Review: Bob Geldolf, St George’s

May 29, 2012

It’s difficult to criticise a Knight of the Realm who has helped save millions of lives across Africa. But the Emperor’s New Clothes comes to mind with Bob Geldof in concert.

On tour to promote his first album in a decade, How To Compose Popular Songs That Will Sell, a record that despite its title, did not quite sell in its millions, Sir Bob received a standing ovation before he had even played a note.

Here is a man feted across the globe, with prime ministers and presidents on speed dial, far better known now as a political activist rather than a singer.

But a singer he remains, a strutting, pouting, aggressive and theatrical frontman.

Geldof may have originally thought that he was in Bath, but he didn’t care. He told us that he thinks he is brilliant, although he put a choice adjective before the word brilliant.

Playing without any support, Geldof drew much of this set from his Irish background, with a fiddler the pick of the musicians up on stage with him.

Great Song of Indifference opened the two-hour set, an ironically-named title for someone who is so passionate about causes, even about burning chain Italian eateries.

“It’s very nice to be here again,” he said, long grey hair constantly being swept behind his ears. “Back in the day in the Rats, we got banned from Bath for threatening to torch Pizza Hut. I remember an outraged Lord Mayor.”

New songs included old-fashioned love song Dazzled By You, and How I Roll, featuring a sample of Summer in the City by The Lovin’ Spoonful.

Strutting around during songs, between numbers Geldof held court, talking about a recent trip to Africa as a way to introduce Scream in Vain, about the back streets of Addis Ababa.

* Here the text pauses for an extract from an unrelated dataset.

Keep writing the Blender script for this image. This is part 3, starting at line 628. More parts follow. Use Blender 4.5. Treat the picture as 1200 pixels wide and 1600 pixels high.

Many of his new songs were full of gusto, but failed to bring the crowd to life in the same way as the Boomtown Rats back catalogue, most noticeably, of course, I Don’t Like Mondays, preceded by some tantalising piano chords and finishing with Geldof’s voice cracking with the effort.

This rare solo gig by Geldof was somewhat self-indulgent, but that’s allowable for somebody who has saved millions of lives.